(Press-News.org) Beyond the environmental benefits and lower electric bills, it turns out installing solar panels on your house actually benefits your whole community. Value estimations for grid-tied photovoltaic systems prove solar panels are beneficial for utility companies and consumers alike.
For years some utility companies have worried that solar panels drive up electric costs for people without panels. Joshua Pearce, Richard Witte Endowed Professor of Materials Science and Engineering and professor of electrical and computer engineering at Michigan Technological University, has shown the opposite is true -- grid-tied solar photovoltaic (PV) owners are actually subsidizing their non-PV neighbors.
Most PV systems are grid-tied and convert sunlight directly into electricity that is either used on-site or fed back into the grid. At night or on cloudy days, PV-owning customers use grid-sourced electricity so no batteries are needed.
"Anyone who puts up solar is being a great citizen for their neighbors and for their local utility," Pearce said, noting that when someone puts up grid-tied solar panels, they are essentially investing in the grid itself. "Customers with solar distributed generation are making it so utility companies don't have to make as many infrastructure investments, while at the same time solar shaves down peak demands when electricity is the most expensive."

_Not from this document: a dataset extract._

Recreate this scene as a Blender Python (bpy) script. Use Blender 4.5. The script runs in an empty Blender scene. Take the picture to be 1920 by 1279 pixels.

Pearce and Koami Soulemane Hayibo, graduate student in the Michigan Tech Open Sustainability Technology (MOST) Lab, found that grid-tied PV-owning utility customers are undercompensated in most of the U.S., as the "value of solar" eclipses both the net metering and two-tiered rates that utilities pay for solar electricity. Their results are published online now and will be printed in the March issue of Renewable and Sustainable Energy Reviews.
The value of solar is becoming the preferred method for evaluating the economics of grid-tied PV systems. Yet value of solar calculations are challenging and there is widespread disagreement in the literature on the methods and data needed. To overcome these limitations, Pearce and Hayibo's paper reviews past studies to develop a generalized model that considers realistic costs and liabilities utility companies can avoid when individual people install grid-tied solar panels. Each component of the value has a sensitivity analysis run on the core variables and these sensitivities are applied for the total value of solar.
The overall value of solar equation has numerous components:
Avoided operation and maintenance costs (fixed and variable)
Avoided fuel.
Avoided generations capacity.
Avoided reserve capacity (plants on standby that turn on if you have, for example, a large air conditioning load on hot day).
Avoided transmission capacity (lines).
Environmental and health liability costs associated with forms of electric generation that are polluting.
Pearce said one of the paper's goals was to provide the equations to determine the value of solar so individual utility companies can plug in their proprietary data to quickly make a complete valuation.
"It can be concluded that substantial future regulatory reform is needed to ensure that grid-tied solar PV owners are not unjustly subsidizing U.S. electric utilities," Pearce explains. "This study provides greater clarity to decision makers so they see solar PV is truly an economic benefit in the best interest of all utility customers."
Solar PV technology is now a profitable method to decarbonize the grid, but if catastrophic climate change is to be avoided, emissions from transportation and heating must also decarbonize, Pearce argues.
One approach to renewable heating is leveraging improvements in PV with heat pumps (HPs), and it turns out investing in PV+HP tech has a better rate of return than CDs or savings accounts.
To determine the potential for PV+HP systems in Michigan's Upper Peninsula, Pearce performed numerical simulations and economic analysis using the same loads and climate, but with local electricity and natural gas rates for Sault Ste. Marie, in both Canada and U.S. North American residents can profitably install residential PV+HP systems, earning up to 1.9% return in the U.S. and 2.7% in Canada, to provide for all of their electric and heating needs.
"Our results suggest northern homeowners have a clear and simple method to reduce their greenhouse gas emissions by making an investment that offers a higher internal rate of return than savings accounts, CDs and global investment certificates in both the U.S. and Canada," Pearce said. "Residential PV and solar-powered heat pumps can be considered 25-year investments in financial security and environmental sustainability."